Copy exactly the lines of the material below that run from the one containing "M -= mb * 1.2" through the one containing "M += off * (1". Copy no other lines.

Scene script records:
»»

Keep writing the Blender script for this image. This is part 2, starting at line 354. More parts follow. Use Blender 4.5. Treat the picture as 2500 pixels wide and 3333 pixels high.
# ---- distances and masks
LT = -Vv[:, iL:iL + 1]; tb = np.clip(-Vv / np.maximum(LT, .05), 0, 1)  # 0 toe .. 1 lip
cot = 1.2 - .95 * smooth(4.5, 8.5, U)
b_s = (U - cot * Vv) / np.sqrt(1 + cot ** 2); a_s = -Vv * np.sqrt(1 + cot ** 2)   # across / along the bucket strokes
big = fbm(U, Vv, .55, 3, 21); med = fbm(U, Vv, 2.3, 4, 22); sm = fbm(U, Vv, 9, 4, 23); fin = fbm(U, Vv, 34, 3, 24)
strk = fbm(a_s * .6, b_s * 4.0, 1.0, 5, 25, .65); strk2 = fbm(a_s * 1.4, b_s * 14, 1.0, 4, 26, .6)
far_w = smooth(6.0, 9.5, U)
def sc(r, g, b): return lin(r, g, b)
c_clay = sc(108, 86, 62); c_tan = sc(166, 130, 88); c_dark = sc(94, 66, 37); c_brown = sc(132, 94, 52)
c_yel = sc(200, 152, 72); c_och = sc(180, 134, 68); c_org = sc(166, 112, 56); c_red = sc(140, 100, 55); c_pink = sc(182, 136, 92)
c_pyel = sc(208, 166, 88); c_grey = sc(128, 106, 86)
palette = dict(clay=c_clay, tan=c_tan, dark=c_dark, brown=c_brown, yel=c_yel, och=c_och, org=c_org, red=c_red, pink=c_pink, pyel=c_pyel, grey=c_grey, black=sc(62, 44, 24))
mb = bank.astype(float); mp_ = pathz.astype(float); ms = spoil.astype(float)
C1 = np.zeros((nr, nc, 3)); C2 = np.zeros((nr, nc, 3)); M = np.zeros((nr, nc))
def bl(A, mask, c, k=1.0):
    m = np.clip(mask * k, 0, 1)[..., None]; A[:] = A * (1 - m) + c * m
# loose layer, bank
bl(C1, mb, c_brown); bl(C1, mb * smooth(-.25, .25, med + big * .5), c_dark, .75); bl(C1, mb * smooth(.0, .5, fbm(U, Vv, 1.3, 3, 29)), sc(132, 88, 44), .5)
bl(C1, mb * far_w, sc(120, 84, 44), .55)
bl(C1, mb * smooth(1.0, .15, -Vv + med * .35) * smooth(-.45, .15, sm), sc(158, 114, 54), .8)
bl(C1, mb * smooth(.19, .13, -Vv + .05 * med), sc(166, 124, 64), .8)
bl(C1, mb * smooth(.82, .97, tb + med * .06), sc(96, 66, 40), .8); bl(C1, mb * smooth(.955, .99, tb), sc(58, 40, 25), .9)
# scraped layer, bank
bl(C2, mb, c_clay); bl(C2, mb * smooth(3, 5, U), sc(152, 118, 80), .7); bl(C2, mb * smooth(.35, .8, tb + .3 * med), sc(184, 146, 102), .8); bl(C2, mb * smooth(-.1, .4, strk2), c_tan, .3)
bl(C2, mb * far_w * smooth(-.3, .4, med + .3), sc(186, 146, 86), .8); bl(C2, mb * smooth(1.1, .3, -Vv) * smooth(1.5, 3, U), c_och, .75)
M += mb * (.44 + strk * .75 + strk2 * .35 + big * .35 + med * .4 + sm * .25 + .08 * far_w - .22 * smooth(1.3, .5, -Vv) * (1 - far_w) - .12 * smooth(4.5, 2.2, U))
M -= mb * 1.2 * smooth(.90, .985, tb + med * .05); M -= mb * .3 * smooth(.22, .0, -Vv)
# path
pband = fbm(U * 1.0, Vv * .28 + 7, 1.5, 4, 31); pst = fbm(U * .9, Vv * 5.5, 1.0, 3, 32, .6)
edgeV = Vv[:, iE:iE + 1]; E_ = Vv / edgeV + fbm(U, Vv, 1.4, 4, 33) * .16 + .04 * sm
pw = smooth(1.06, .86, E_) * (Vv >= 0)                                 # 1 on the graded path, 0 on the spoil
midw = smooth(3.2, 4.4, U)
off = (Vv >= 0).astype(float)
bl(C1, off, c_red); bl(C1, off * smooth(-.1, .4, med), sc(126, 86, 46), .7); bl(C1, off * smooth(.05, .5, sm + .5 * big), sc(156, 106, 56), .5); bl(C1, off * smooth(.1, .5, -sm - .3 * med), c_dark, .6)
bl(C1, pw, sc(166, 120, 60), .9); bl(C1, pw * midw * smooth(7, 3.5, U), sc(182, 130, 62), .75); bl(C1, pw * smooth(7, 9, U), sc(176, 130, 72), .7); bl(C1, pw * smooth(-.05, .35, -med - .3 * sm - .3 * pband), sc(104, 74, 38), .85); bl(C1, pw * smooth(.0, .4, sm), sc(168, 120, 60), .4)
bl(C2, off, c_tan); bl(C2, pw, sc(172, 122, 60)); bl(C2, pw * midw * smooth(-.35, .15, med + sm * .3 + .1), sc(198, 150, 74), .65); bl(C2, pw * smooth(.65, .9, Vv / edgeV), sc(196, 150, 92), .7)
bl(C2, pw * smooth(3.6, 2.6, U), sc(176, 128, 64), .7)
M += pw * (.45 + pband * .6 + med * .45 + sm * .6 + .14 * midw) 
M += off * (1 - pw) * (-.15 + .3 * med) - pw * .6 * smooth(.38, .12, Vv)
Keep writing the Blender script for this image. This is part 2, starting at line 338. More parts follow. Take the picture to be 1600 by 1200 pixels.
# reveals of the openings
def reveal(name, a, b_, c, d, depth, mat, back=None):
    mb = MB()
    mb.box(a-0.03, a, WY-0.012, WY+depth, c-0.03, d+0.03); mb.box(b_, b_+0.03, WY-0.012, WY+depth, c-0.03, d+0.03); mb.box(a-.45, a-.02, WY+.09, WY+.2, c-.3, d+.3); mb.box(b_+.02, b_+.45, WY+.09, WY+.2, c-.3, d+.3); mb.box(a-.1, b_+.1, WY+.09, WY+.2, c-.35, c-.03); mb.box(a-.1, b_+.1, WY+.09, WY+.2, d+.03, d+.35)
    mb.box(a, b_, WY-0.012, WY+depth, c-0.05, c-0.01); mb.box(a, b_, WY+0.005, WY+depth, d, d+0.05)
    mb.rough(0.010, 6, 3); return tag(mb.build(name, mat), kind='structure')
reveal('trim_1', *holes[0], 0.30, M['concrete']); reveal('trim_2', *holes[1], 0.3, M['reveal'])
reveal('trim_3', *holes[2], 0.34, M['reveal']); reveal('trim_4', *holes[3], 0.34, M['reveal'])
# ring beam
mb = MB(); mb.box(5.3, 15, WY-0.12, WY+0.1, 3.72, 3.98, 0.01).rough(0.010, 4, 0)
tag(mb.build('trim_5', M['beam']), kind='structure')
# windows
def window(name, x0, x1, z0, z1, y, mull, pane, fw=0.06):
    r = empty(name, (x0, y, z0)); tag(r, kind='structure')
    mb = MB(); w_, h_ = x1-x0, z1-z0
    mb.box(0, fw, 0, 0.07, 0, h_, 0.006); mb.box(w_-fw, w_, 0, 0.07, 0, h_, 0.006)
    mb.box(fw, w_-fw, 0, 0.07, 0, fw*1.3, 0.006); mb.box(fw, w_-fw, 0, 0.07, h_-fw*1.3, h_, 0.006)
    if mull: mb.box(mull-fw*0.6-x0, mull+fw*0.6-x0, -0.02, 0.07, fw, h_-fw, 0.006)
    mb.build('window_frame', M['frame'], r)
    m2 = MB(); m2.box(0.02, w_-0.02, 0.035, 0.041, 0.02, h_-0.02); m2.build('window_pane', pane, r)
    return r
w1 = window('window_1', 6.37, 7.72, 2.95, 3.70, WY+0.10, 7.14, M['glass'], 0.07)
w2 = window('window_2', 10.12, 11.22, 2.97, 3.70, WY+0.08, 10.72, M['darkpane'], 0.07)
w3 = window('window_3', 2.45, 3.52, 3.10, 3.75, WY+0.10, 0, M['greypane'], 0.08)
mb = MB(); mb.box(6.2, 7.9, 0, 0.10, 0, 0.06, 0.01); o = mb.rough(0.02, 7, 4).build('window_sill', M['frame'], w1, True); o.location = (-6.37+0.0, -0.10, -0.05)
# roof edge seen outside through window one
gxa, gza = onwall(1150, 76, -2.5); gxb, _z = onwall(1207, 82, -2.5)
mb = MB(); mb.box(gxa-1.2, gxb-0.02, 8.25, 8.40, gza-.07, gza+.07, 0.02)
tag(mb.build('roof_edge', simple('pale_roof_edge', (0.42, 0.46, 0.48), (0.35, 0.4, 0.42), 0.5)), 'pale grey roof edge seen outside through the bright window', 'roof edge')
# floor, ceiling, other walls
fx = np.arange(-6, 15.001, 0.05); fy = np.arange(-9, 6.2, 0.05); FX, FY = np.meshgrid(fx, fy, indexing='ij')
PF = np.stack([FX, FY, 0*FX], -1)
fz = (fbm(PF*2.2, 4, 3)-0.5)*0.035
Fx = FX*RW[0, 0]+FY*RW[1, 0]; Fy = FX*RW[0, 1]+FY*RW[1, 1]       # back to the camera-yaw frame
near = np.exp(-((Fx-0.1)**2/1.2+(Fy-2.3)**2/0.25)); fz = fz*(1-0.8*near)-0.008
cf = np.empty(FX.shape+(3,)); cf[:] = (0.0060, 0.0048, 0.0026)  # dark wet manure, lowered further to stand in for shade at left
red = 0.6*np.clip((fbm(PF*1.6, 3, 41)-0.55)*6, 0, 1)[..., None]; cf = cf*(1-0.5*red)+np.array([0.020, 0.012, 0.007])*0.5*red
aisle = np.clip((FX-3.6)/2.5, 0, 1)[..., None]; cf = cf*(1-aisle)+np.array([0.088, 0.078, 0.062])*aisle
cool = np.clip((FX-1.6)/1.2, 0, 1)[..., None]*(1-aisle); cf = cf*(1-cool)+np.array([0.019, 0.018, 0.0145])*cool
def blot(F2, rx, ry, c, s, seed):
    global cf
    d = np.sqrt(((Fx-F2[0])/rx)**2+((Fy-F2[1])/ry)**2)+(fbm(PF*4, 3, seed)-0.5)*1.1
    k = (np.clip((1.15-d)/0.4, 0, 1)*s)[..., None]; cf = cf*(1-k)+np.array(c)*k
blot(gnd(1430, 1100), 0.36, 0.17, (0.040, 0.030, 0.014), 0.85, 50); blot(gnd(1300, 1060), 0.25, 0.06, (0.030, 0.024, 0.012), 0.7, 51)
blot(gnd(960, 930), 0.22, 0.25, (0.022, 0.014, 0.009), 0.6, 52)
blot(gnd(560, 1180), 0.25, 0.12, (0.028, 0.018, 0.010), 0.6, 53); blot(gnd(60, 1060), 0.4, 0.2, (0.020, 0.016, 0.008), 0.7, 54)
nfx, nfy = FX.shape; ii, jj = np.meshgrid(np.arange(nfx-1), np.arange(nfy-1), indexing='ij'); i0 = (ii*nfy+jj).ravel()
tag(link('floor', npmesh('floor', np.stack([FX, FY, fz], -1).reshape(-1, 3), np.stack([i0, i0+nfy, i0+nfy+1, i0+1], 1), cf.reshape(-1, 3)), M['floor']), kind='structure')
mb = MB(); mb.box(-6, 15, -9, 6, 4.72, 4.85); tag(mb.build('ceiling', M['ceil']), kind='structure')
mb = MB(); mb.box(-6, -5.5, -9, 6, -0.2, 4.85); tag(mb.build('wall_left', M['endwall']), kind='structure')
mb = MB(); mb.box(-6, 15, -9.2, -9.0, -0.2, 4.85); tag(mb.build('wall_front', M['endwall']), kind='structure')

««

● Task response:
M -= mb * 1.2 * smooth(.90, .985, tb + med * .05); M -= mb * .3 * smooth(.22, .0, -Vv)
# path
pband = fbm(U * 1.0, Vv * .28 + 7, 1.5, 4, 31); pst = fbm(U * .9, Vv * 5.5, 1.0, 3, 32, .6)
edgeV = Vv[:, iE:iE + 1]; E_ = Vv / edgeV + fbm(U, Vv, 1.4, 4, 33) * .16 + .04 * sm
pw = smooth(1.06, .86, E_) * (Vv >= 0)                                 # 1 on the graded path, 0 on the spoil
midw = smooth(3.2, 4.4, U)
off = (Vv >= 0).astype(float)
bl(C1, off, c_red); bl(C1, off * smooth(-.1, .4, med), sc(126, 86, 46), .7); bl(C1, off * smooth(.05, .5, sm + .5 * big), sc(156, 106, 56), .5); bl(C1, off * smooth(.1, .5, -sm - .3 * med), c_dark, .6)
bl(C1, pw, sc(166, 120, 60), .9); bl(C1, pw * midw * smooth(7, 3.5, U), sc(182, 130, 62), .75); bl(C1, pw * smooth(7, 9, U), sc(176, 130, 72), .7); bl(C1, pw * smooth(-.05, .35, -med - .3 * sm - .3 * pband), sc(104, 74, 38), .85); bl(C1, pw * smooth(.0, .4, sm), sc(168, 120, 60), .4)
bl(C2, off, c_tan); bl(C2, pw, sc(172, 122, 60)); bl(C2, pw * midw * smooth(-.35, .15, med + sm * .3 + .1), sc(198, 150, 74), .65); bl(C2, pw * smooth(.65, .9, Vv / edgeV), sc(196, 150, 92), .7)
bl(C2, pw * smooth(3.6, 2.6, U), sc(176, 128, 64), .7)
M += pw * (.45 + pband * .6 + med * .45 + sm * .6 + .14 * midw) 
M += off * (1 - pw) * (-.15 + .3 * med) - pw * .6 * smooth(.38, .12, Vv)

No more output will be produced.